Так рассказывал Тео в письме к сестре.
Винсент умер в половине второго ночи 29 июля от потери крови. Незадолго до самоубийства он написал брату письмо, оставшееся неоконченным. Здесь говорилось:
«Что ж, я заплатил жизнью за свою работу, и она стоила мне половины моего рассудка…»
Корнелиус был основателем промышленной династии Вандербильтов. В 1840-е годы он стал крупнейшим судовладельцем США; отсюда его прозвище «Командор». К концу жизни Вандербильт считался самым богатым человеком на свете. В 81 год он тяжело заболел и десять месяцев не покидал своего нью-йоркского особняка. Здесь он и умер 4 января 1877 года.
Смерть Вандербильта стала излюбленной темой для проповедников. Рассказывали, что, умирая, он попросил спеть для него старый протестантский гимн «Приидите, грешники, кто беден и нищ». Слушая гимн, обладатель несметных богатств воскликнул:
– Да, да, пойте – это я беден и нищ!
Далее проповедники цитировали Книгу псалмов, где сказано, что богатый, равно как бедный, «умирая, не возьмет ничего», а также: «Я беден и нищ, но Господь печется о мне».
Духовные пастыри, однако, несколько подретушировали реальность. При умирающем находился преподобный Чарльз Димс, его давний и близкий друг. В посмертно изданной «Автобиографии» Димса кончина Вандербильта описана со всеми подробностями.
«Командор» до последней минуты был в сознании и спокойно прощался с родными. Несколько из них начали петь его любимые духовные гимны, в том числе «Приидите, грешники…» «Командор», запинаясь, пробовал им подпевать. Затем он попросил Димса помолиться за него и благословить. Получив благословение, он взял преподобного за руку и сказал, что это хорошая молитва и что он никогда не переставал верить в Иисуса. Это и были его последние слова.

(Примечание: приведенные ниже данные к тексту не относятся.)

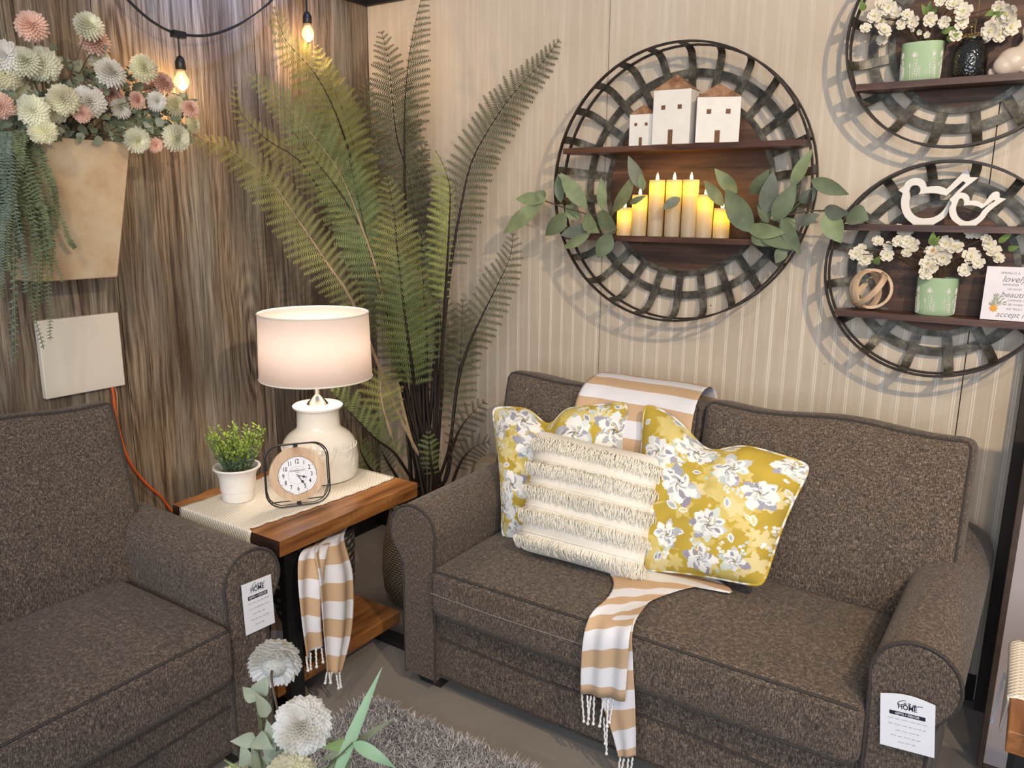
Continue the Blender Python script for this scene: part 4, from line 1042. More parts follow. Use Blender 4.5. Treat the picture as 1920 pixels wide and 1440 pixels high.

Почти все состояние Корнелиуса унаследовал его старший сын Уильям, умерший в 1885 году. Уильям удвоил наследство отца; тем не менее на смертном одре он будто бы произнес:
– В моей жизни, в сущности, было не больше радостей и удовольствий, чем у моего соседа по улице, который стоит каких-нибудь полмиллиона.
Эти слова приведены в сборнике последних слов знаменитостей, вышедшем в 1961 году, и они, разумеется, вымышлены.